Remorse

Original

Today is Thursday, I didn’t write anything in the past a week. It’s not mean I give up to record my terrible life, I just busy for my schoolwork, so I cheat myself and look forward to obliterating the truth of my failture. People must need to learn how to embrace the worst result. We all have sins, giant buildings as well as tiny metal powers, they adapt the environment which creative by human. We are the god of world now, though no animal who lived in the earth millions years admit the renown of it.

There must be one day I dead far away from my home, I motherland’s blood like a steam never stop running. Nobody care! After this night, there’s another day. I still I and you still you, everything seems don’t change, but as you know my fucking friend, the sun goes up.

Modified Version

Today is Thursday, and I haven’t written anything in the past week. It’s not because I’ve given up on documenting my chaotic life; I’ve just been overwhelmed with schoolwork. In my busyness, I’ve deceived myself, hoping to erase the truth of my failures. People must learn to embrace the worst outcomes. We all carry sins—whether in the form of towering buildings or tiny metal fragments, they adapt to the environment we’ve crafted. We’ve become the gods of this world, yet no animal that roamed the earth for millions of years acknowledges our self-proclaimed glory.

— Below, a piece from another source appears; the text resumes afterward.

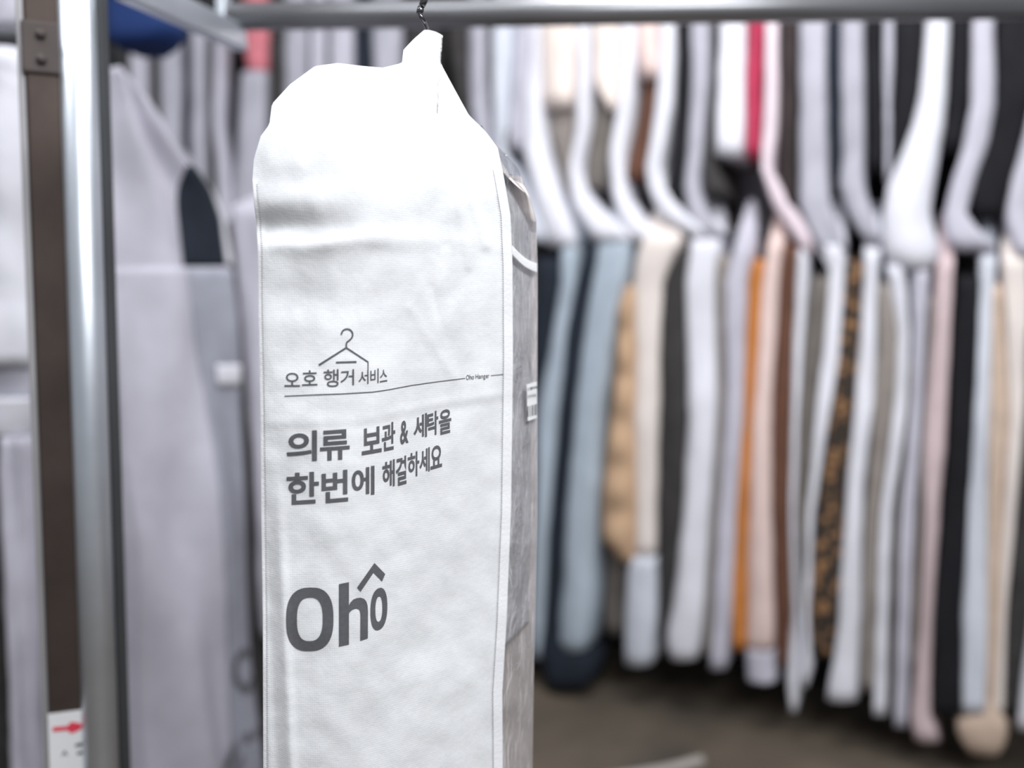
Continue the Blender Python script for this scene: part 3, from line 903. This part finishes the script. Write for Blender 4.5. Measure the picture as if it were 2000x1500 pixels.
def G(x, c, s):
    return math.exp(-((x - c) / s) ** 2)


def fold(px, py):
    """cloth relief towards the aisle, metres"""
    w = 0.0
    left = 1 / (1 + math.exp((px - 650) / 28.0))
    mid = G(px, 760, 150)
    # gathered ledge under the shoulder
    yl = 452 + (px - 560) * 0.06 - 22 * (1 - left)
    w += -0.0095 * left * G(py, 446, 26) * (0.5 + 0.5 * min(1, (px - 495) / 25.0))
    w += 0.0045 * (0.25 + 0.75 * G(px, 670, 130)) * G(py, yl + 24, 20)
    w += 0.004 * left * G(py, 388, 30)
    w += 0.0030 * G(px, 560, 60) * G(py, 300, 50)
    # slack below it
    w += -0.0055 * G(px, 590, 80) * G(py, 585, 70) - 0.0030 * G(px, 600, 60) * G(py, 690, 40)
    # diagonal wrinkles running from the neck
    for x0, y0, x1, y1, a, s in ((860, 150, 915, 520, .0026, 9), (840, 160, 872, 480, -.002, 10), (890, 300, 950, 480, .0022, 9), (800, 300, 860, 560, .0015, 14),
                                 (560, 210, 640, 470, .0014, 20), (700, 160, 690, 420, .0010, 24), (800, 600, 890, 740, .0013, 10), (840, 560, 870, 660, -.0012, 8)):
        t = max(0.0, min(1.0, ((px - x0) * (x1 - x0) + (py - y0) * (y1 - y0)) / ((x1 - x0) ** 2 + (y1 - y0) ** 2)))
        dd = math.hypot(px - x0 - t * (x1 - x0), py - y0 - t * (y1 - y0))
        w += 0.8 * a * math.exp(-(dd / s) ** 2)
    # crease across the middle
    yc = np.interp(px, [500, 700, 860, 1000], [832, 826, 792, 772])
    w += (0.0008 * G(py, yc - 5, 10) - 0.0006 * G(py, yc + 10, 11)) * (0.4 + 0.6 * G(px, 900, 160))
    # long fold by the left seam
    xf = 540 + (py - 1050) * 0.045
    s_ = min(1.0, max(0.0, (py - 900) / 250.0))
    w += s_ * (0.0045 * G(px, xf + 8, 11) - 0.003 * G(px, xf - 18, 12))
    w += 0.0022 * noise.noise(Vector((px * .010, py * .0075, 4.2))) + 0.0011 * noise.noise(Vector((px * .024, py * .02, 9.1)))
    return w


def top_roll(px, py):
    """the cloth leans back over the hanger towards the top"""
    t = max(0.0, (430 - py) / 320.0)
    return 0.040 * t ** 2.1


def YB(px, py):
    return float(np.interp(px, bx, sm)) - fold(px, py) + top_roll(px, py)


TOP = [(493, 352), (496, 310), (509, 266), (526, 243), (531, 203), (566, 165), (615, 129), (660, 123), (710, 129), (748, 132), (785, 123), (788, 97), (808, 76), (830, 57), (849, 61), (865, 69), (858, 93), (856, 107), (863, 128), (890, 178), (916, 225), (948, 256), (972, 288), (984, 345)]
Ly, Lx = [352, 400, 430, 480, 600, 800, 1000, 1200, 1500, 1950], [493, 496, 500, 503, 504, 508, 510, 513, 514, 518]
Ry, Rx = [225, 256, 288, 345, 420, 520, 700, 850, 1000, 1220, 1350, 1500, 1950], [916, 948, 972, 984, 997, 1001, 1002, 1000, 998, 989, 981, 982, 980]
Oy, Ox = [225, 245, 268, 298, 330, 385, 430, 520, 1000, 1290, 1500, 1950], [917, 941, 958, 985, 1012, 1035, 1047, 1050, 1049, 1043, 1040, 1034]


def LX(y): return float(np.interp(y, Ly, Lx))
def RX(y): return float(np.interp(y, Ry, Rx))
def OX(y): return float(np.interp(y, Oy, Ox))


# resample the top outline
NC = 110
seg = [0.0]
for i in range(1, len(TOP)):
    seg.append(seg[-1] + math.hypot(TOP[i][0] - TOP[i - 1][0], TOP[i][1] - TOP[i - 1][1]))
topx = [float(np.interp(seg[-1] * i / (NC - 1), seg, [p[0] for p in TOP])) for i in range(NC)]
topy = [float(np.interp(seg[-1] * i / (NC - 1), seg, [p[1] for p in TOP])) for i in range(NC)]
us = []
for i in range(NC):
    # columns land where their shoulder point is, blended to an even spread lower down
    us.append(0.6 * i / (NC - 1) + 0.4 * max(0, min(1, (topx[i] - 493) / (984 - 493))))
us = [float(v) for v in np.maximum.accumulate(us)]
us[0], us[-1] = 0.0, 1.0
YK = 500.0
rows_top = [i / 60.0 for i in range(60)]
rows_low = list(np.arange(500, 1500, 5.0)) + list(np.arange(1500, 1951, 30.0))


def bag_point(i, v, y, right):
    """pixel of column i: v in [0,1) runs from the shoulder outline to row YK, then row y"""
    u = us[i]
    if v is not None:
        yk = YK
        xk = LX(yk) + (right(yk) - LX(yk)) * u
        tx, ty = topx[i], topy[i]
        py = ty + (yk - ty) * v
        if i == 0:
            return LX(max(py, 352)), py
        if i == NC - 1:
            return right(py), py
        px = tx + (xk - tx) * (1 - (1 - v) ** 1.6)
        return max(min(px, right(max(py, 226)) if py > 260 else px), LX(max(352, py)) if py > 352 else px), py
    return LX(y) + (right(y) - LX(y)) * u, y


bag_root_loc = at(760, 1950, .80)
printed = thing('garment_bag', 'white nonwoven garment bag printed with a hanger emblem, hanging in sharp focus in front', 'garment bag', bag_root_loc)

vs = []
for v in rows_top:
    for i in range(NC):
        px, py = bag_point(i, v, None, RX)
        vs.append(at(px, py, YB(px, py)))
for y in rows_low:
    for i in range(NC):
        px, py = bag_point(i, None, y, RX)
        vs.append(at(px, py, YB(px, py)))
NR = len(rows_top) + len(rows_low)
front = mesh_obj('front_panel', vs, grid_faces(NR, NC), CLOTH, printed, True, 'white nonwoven front panel')

# back panel: shares the left seam and the shoulder outline, stands off at the right by the width of the clear side
GW = 0.045


def film_Y(px, py):
    r, o = RX(py), OX(py)
    t = max(0.0, min(1.0, (px - r) / max(1.0, o - r)))
    wob = 0.0
    if 330 < py:
        wob = 0.0022 * noise.noise(Vector((px * .03, py * .012, 2.2))) * math.sin(math.pi * t)
    k = min(1.0, max(0.0, (py - 240) / 160.0))
    return YB(r, py) + GW * k * (t ** 1.15) - wob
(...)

There will come a day when I die far from home, my motherland’s blood flowing like an endless stream. Nobody will care. After this night, a new day dawns. I remain myself, and you remain yourself—everything seems unchanged. But as you know, my dear friend, the sun still rises.

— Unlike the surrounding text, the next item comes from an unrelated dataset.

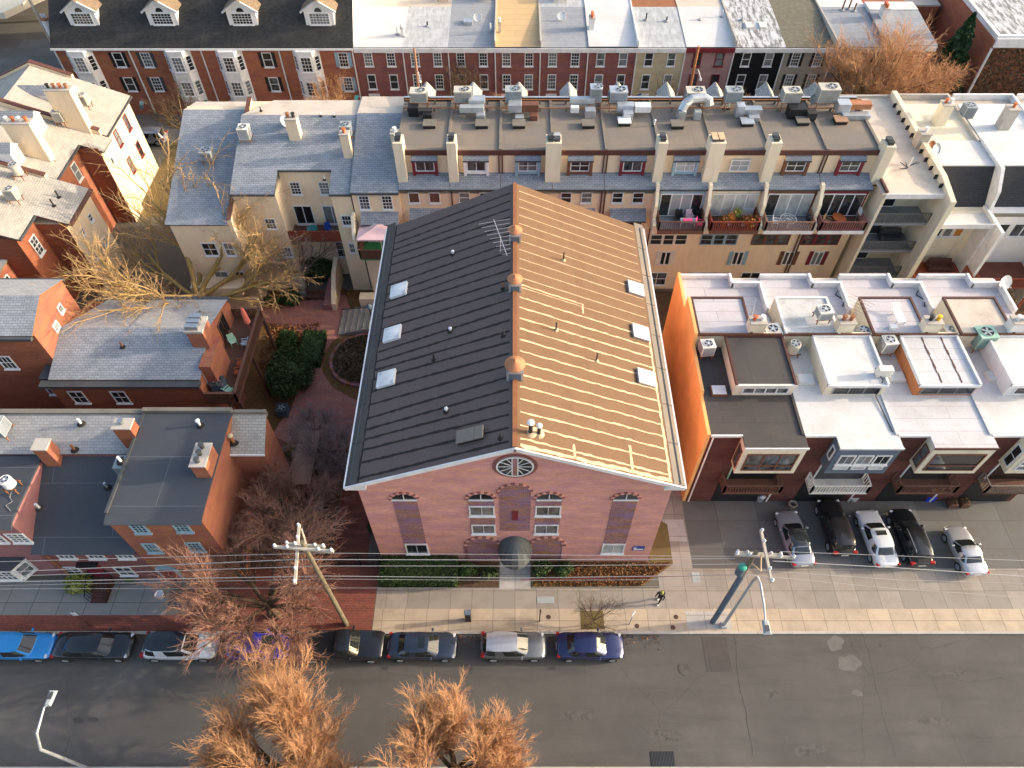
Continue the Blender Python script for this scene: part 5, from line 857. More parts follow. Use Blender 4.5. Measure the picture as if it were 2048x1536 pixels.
# roof things of the white row
zw9 = lambda X, Y: ZW; zw10 = lambda X, Y: 10.8
for k, (px, py, m, l) in enumerate([(1487, 668, 'stucco_ivory', 'square cream chimney with a white box behind the black penthouse roof'), (1690, 665, 'stucco_ivory', 'stained cream chimney under an antenna behind the bright penthouse roof'), (1848, 655, 'stucco_ivory', 'yellow-stained cream chimney behind the terracotta penthouse'), (2035, 660, 'stucco_white', 'pale blue-white chimney at the right edge of the white roofs')]):
    x = [17.5, 23.9, 30.15, 36.4][k]; chim(l, x, 35.25, 10.0, 11.7, 1.15, .8, m, (['terracotta', 'white'], ['rust', 'rust'], ['black', 'yellow'], ['white', 'white'])[k], group='chimneys of the white-roofed row')
for px, py, z, s, m, rd, l in [(1416, 690, 9.3, (.95, .85, .9), 'offwhite', 0, 'small unit on the black roof by the orange side wall'), (1544, 662, 9.3, (1.15, 1.0, 1.0), 'offwhite', 0, 'white unit behind the black penthouse, right of its chimney'), (1591, 688, 9.3, (.85, .85, .8), 'acbeige', 1, 'round rusty-topped unit between the first two penthouses'), (1652, 617, 10.85, (1.0, .9, .7), 'offwhite', 0, 'unit on the stained roof panel beside the bent antenna'), (1726, 662, 9.3, (.9, .9, .9), 'acgrey', 1, 'round grey unit right of the antenna chimney'), (1778, 684, 9.3, (.95, .9, 1.0), 'offwhite', 0, 'pink-rimmed unit left of the terracotta penthouse'), (1905, 658, 9.3, (.9, .8, .7), 'offwhite', 0, 'small leaning unit right of the yellow-stained chimney'), (1968, 672, 9.3, (1.3, 1.2, 1.2), 'mint', 0, 'large pale green unit with two fans at the right')]:
    x, y, _ = G(px, py, z + 1.2); acunit(l, (x, y, z), s, m, .45, group='units on the white-roofed row', roundt=bool(rd), rz=.1)
for px, py, l in [(1438, 780, 'square roof light on the black roof strip by the orange wall'), (1612, 757, 'square roof light left of the second penthouse'), (1794, 752, 'square roof light left of the terracotta penthouse'), (1990, 752, 'square roof light right of the terracotta penthouse')]:
    x, y, _ = G(px, py, ZW + .2); t = thing('skylight', l, 'skylight', (x, y, ZW), 'roof lights on the white-roofed row'); MB().box(x - .55, x + .55, y - .45, y + .45, ZW - .02, ZW + .2, 'brown_trim' if px < 1500 else 'offwhite').build('curb', t); MB().box(x - .48, x + .48, y - .38, y + .38, ZW + .2, ZW + .24, 'white').build('lid', t)
x, y, _ = G(1767, 745, 10.9); t = thing('air_conditioner', 'white side-blowing unit on the bright penthouse roof', 'air conditioner', (x, y, 10.56)); MB().box(x - .5, x + .5, y - .25, y + .25, 10.62, 11.4, 'offwhite').build('casing', t, bevel=.03); MB().box(x - .45, x + .45, y - .22, y + .22, 10.56, 10.62, 'steel').build('base', t)
x, y, _ = G(1795, 632, 10.95); t = thing('sun_lounger', 'white slatted sun lounger on the white roof panel', 'sun lounger', (x, y, 10.83)); b = MB(); [b.box(x - .33, x + .33, y - .8 + k * .12, y - .71 + k * .12, 11.15, 11.19, 'white') for k in range(9)]; b.build('seat', t); b = MB(); [b.ob((x, y + .28, 11.17), (1, 0, 0), Vector((0, .9, .35)).normalized(), Vector((0, -.35, .9)), -.33, .33, k * .12, k * .12 + .09, 0, .04, 'white') for k in range(6)]; b.build('backrest', t)
for ya in (-.7, .25):
    for s_ in (-1, 1): MB().box(x + s_ * .3 - .03, x + s_ * .3 + .03, y + ya, y + ya + .07, 10.83, 11.15, 'white').build('leg', t)
x, y, _ = G(1786, 655, 10.95); tag(MB().box(x - .25, x + .25, y - .2, y + .2, 10.83, 11.1, 'white').build('footstool'), 'small white footstool at the foot of the sun lounger', 'stool')
x, y, _ = G(2007, 563, 9.9); dish('white satellite dish on the rear corner of the white roofs', (x, 41.0, ZW), .6, .3, 'white', .6)
def yagi(label, x, y, z, h, n=8, L=2.4, m='steel', ang=.5):
    t = thing('tv_antenna', label, 'antenna', (x, y, z), 'television antennas'); MB().tube([(x, y, z), (x, y, z + h)], .03, m, 6).build('mast', t); a = Vector((math.cos(ang), math.sin(ang), .02)); p = Vector((-math.sin(ang), math.cos(ang), 0)); O = Vector((x, y, z + h)); b = MB(); b.tube([O - a * L / 2, O + a * L / 2], .022, m, 5)
    for k in range(n): q = O + a * (-L / 2 + L * k / (n - 1)); l = .3 + .08 * k; b.tube([q - p * l, q + p * l], .013, m, 4)
    b.build('rods', t)
yagi('thin metal antenna leaning over the lilac-white roof panel', 17.2, 36.0, 10.8, 1.5, 7, 1.8, 'steel', 1.2); yagi('pale branching antenna on the stained chimney', 24.0, 35.2, 11.8, 1.1, 9, 2.6, 'wood_tan', .9)
t = thing('roof_hatch', 'beige two-part hatch on the lilac-white roof behind the cream chimney', 'hatch', (18.7, 36.7, ZW)); MB().box(18.2, 19.2, 36.2, 37.2, ZW, ZW + .5, 'wood_tan').build('curb', t); MB().box(18.15, 19.25, 36.15, 37.25, ZW + .5, ZW + .56, 'offwhite').build('lid', t)
# ================= ANGLED-LOOKING CREAM AND BRICK HOUSES, TOP LEFT =================
zA = lambda X: 12.2 - .4 * abs(X + 48.8)
def eastface(t, X, y0, y1, m, ze=None):
    z = zA(X + .35) if ze is None else ze; b = MB(); b.box(-54, X, y0, y1, 0, z - .15, m); return b.build('wall', t)
def slope(t, X, y0, y1, west=True, m='shingle_cream', trim='brown'):
    b = MB(); b.slab([(-48.8, y0, 12.2), (X, y0, zA(X)), (X, y1, zA(X)), (-48.8, y1, 12.2)], .18, m, trim)
    if west: b.slab([(-57, y0, zA(-57)), (-48.8, y0, 12.2), (-48.8, y1, 12.2), (-57, y1, zA(-57))], .18, m, trim)
    b.build('roof', t); MB().box(X, X + .14, y0, y1, zA(X) - .2, zA(X) - .04, 'gutter').build('gutter', t)
def firewall(t, y, X0, X1, up=.5):
    b = MB(); pf = [(X0, zA(X0) - .5), (-48.8, 11.7), (X1, zA(X1) - .5), (X1, zA(X1) + up), (-48.8, 12.2 + up), (X0, zA(X0) + up)]
    b.raw([(x, yy, z) for yy in (y - .18, y + .18) for x, z in pf], [tuple(range(6)), tuple(reversed(range(6, 12)))] + [(k, 6 + k, 6 + (k + 1) % 6, (k + 1) % 6) for k in range(6)], 'stucco_cream')
    for a, c_ in ((X0, -48.8), (-48.8, X1)): b.slab([(a, y - .24, zA(a) + up + .07), (c_, y - .24, zA(c_) + up + .07), (c_, y + .24, zA(c_) + up + .07), (a, y + .24, zA(a) + up + .07)], .08, 'brown')
    b.build('fire_wall', t)
def adorm(t, y, X=-43.3):
    b = MB(); w2 = .7; z0 = zA(X); zs = z0 + 1.55; zk = z0 + 2.15; L = 4.2
    b.raw([(X, y - w2, z0), (X, y + w2, z0), (X, y + w2, zs), (X, y, zk), (X, y - w2, zs)], [(0, 1, 2, 3, 4)], 'white'); b.raw([(X, y - w2, z0), (X, y - w2, zs), (X - L, y - w2, zs)], [(0, 1, 2)], 'white'); b.raw([(X, y + w2, z0), (X, y + w2, zs), (X - L, y + w2, zs)], [(0, 2, 1)], 'white'); d = b.build('dormer', t)
    b = MB(); b.slab([(X + .1, y - w2 - .08, zs - .03), (X + .1, y, zk + .03), (X - L - 1, y, zk + .03), (X - L, y - w2 - .08, zs - .03)], .05, 'shingle_grey', 'white'); b.slab([(X + .1, y, zk + .03), (X + .1, y + w2 + .08, zs - .03), (X - L, y + w2 + .08, zs - .03), (X - L - 1, y, zk + .03)], .05, 'shingle_grey', 'white'); b.build('dormer_roof', d)
    win(d, (X, y, z0 + .35), (0, 1, 0), .85, 1.15, 'white', nx=2, ny=2, glass='glass_blind')
def ewin(t, X, y, z, w=.9, h=1.4, fr='white', **k): return win(t, (X, y, z), (0, 1, 0), w, h, fr, **k)
t = thing('stucco_house', 'sunlit cream stucco house with brown trim, farthest of the joined left houses', 'house', (-46, 66.5, 0), 'joined houses on the left'); eastface(t, -40.6, 63.0, 69.6, 'stucco_cream'); b = MB(); b.raw([(-57, 69.6, 0), (-40.6, 69.6, 0), (-40.6, 69.6, zA(-40.6)), (-48.8, 69.6, 12.1), (-57, 69.6, zA(-57))], [(4, 3, 2, 1, 0)], 'stucco_cream'); b.build('gable_wall', t); slope(t, -40.2, 62.6, 69.8); firewall(t, 69.8, -57, -45.2, .3); firewall(t, 62.6, -57, -40.6)
for y, zz, m in ((64.8, 6.2, 'maroon'), (67.6, 6.2, 'maroon'), (64.8, 3.0, 'maroon'), (67.6, 3.0, 'maroon')): ewin(t, -40.6, y, zz, .85, 1.7, m, nx=1, ny=2)
adorm(t, 65.9)
t = thing('stucco_house', 'cream and brick house between the two wide cream chimneys, with white roof dormers', 'house', (-46, 58.5, 0), 'joined houses on the left'); eastface(t, -42.2, 54.9, 60.2, 'brick_orange'); b = MB(); b.box(-54, -40.1, 60.2, 62.42, 0, zA(-39.9) - .1, 'stucco_cream'); b.box(-42.2, -40.12, 60.17, 60.2, 0, zA(-41) - .1, 'brick_rust'); b.build('side_wing', t)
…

Suggestions for Improvement

“terrible life” → “chaotic life”: “Terrible” feels overly negative and vague. “Chaotic” conveys a sense of disorder while maintaining emotional weight and aligning with the tone of being overwhelmed.

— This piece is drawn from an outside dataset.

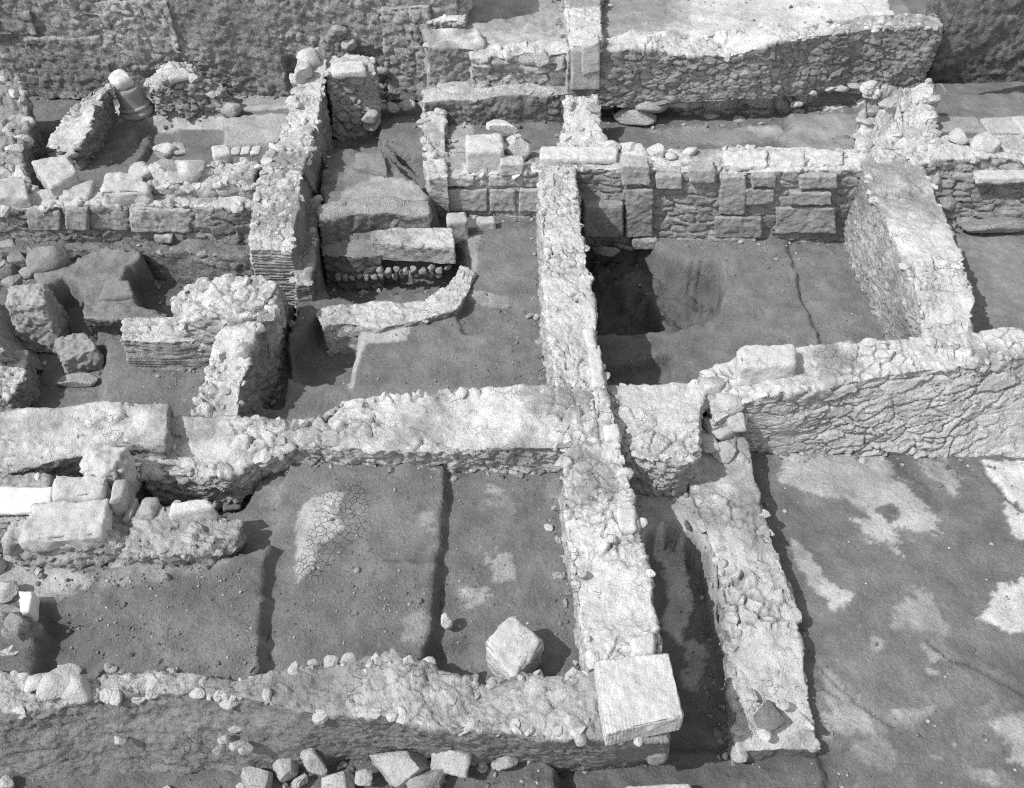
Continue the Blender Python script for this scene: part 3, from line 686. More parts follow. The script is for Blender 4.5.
for k, (px, py, s, z) in enumerate([(716, 430, .5, .2), (730, 404, .5, .5), (706, 446, .42, .15), (738, 420, .42, .4), (722, 452, .4, .1), (703, 400, .4, .5), (716, 388, .45, .6)]):
    rock('bedded_stone', px, py, z, (s*1.1, s, s*.8), 900+k, tone=.48, parent=wr, sub=3, rough=.12)
# ------------------------------------------------------------------ middle room and the walls behind it
bw = wall('back_wall', 'mixed masonry wall of squared blocks and rubble behind the deep room right of the spine', [
    ((560, 147), (560, 168), 1.18), ((600, 147), (600, 168), 1.18), ((700, 149), (700, 172), 1.18), ((790, 149), (790, 172), 1.18), ((880, 148), (880, 168), 1.2)],
    -.6, L=S('rubble', .45), T=S('top', 0.60, amp=.04), R=S('mixed', .36), chips=8, chipsize=(.06, .2), bulge=.04, lowtop=.05)
yf = P(700, 172, 1.18)[1]-.07
for k, (a, b, c, d_, t, ang) in enumerate([(626, 190, 653, 238, .33, 0), (720, 177, 746, 215, .36, 0), (715, 218, 762, 239, .33, 0), (708, 239, 757, 268, .31, 0), (776, 208, 836, 234, .36, 0), (746, 190, 774, 205, .34, 0), (790, 193, 832, 206, .38, 0), (584, 206, 624, 238, .3, 0), (622, 166, 650, 186, .4, 0), (677, 240, 706, 252, .36, 0), (632, 240, 658, 250, .36, 0), (690, 170, 716, 184, .38, 0), (656, 176, 682, 190, .38, 0), (800, 176, 838, 189, .36, 0), (752, 176, 776, 188, .36, 0)]):
    faceblock('squared_block', [(a, b), (c, b), (c, d_), (a, d_)], yf-.02*(k % 4), .35, tone=t, parent=bw, rnd=.045, rough=.022, chip=.06, ds=.024)
for k, (px, py, s) in enumerate([(612, 147, .34), (640, 150, .3), (655, 152, .34), (690, 152, .26), (628, 147, .3), (672, 156, .26)]):
    rock('capping_stone', px, py, 1.1, (s*1.2, s, s*.8), 300+k, tone=.58, parent=bw, sub=3)
topblock('capping_slab', [(540, 146), (618, 146), (618, 158), (540, 158)], 1.28, .16, tone=.6, parent=bw, rnd=.1, rough=.02)
for k, (a, c) in enumerate([(724, 768), (770, 806), (808, 846)]):
    topblock('capping_slab', [(a, 150-k*.6), (c, 149+k*.4), (c-1-k, 165-k), (a+1, 166-k*.8)], 1.27-.015*k, .14, tone=.58-.02*(k % 2), parent=bw, rnd=.16, rough=.04, chip=.07)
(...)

“cheat myself” → “deceived myself”: “Cheat” is informal and slightly awkward here. “Deceived” is more precise and fits the introspective tone.

“obliterating the truth of my failture” → “erase the truth of my failures”: “Obliterating” is overly dramatic, and “failture” is a typo. “Erase” is simpler and more natural, and “failures” corrects the spelling while pluralizing to reflect multiple setbacks.

“creative by human” → “we’ve crafted”: “Creative” is a noun, not an adjective, and the phrase was grammatically incorrect. “We’ve crafted” is active, concise, and grammatically correct.

“renown of it” → “self-proclaimed glory”: “Renown of it” is vague and awkward. “Self-proclaimed glory” is more specific and emphasizes human arrogance, tying into the “gods of this world” metaphor.

“I dead far away” → “I die far from”: Corrected the verb tense (“dead” to “die”) and preposition (“far away from” to “far from”) for grammatical accuracy and flow.

“I motherland’s blood like a steam never stop running” → “my motherland’s blood flowing like an endless stream”: Corrected “I” to “my” for possession, rephrased “like a steam never stop running” to “flowing like an endless stream” for clarity and poetic flow.

“Nobody care!” → “Nobody will care.”: Added future tense (“will”) for consistency with the hypothetical scenario and removed the exclamation for a more somber tone.

“my fucking friend” → “my dear friend”: The profanity felt jarring and out of place given the reflective tone. “Dear friend” maintains intimacy while aligning with the emotional depth.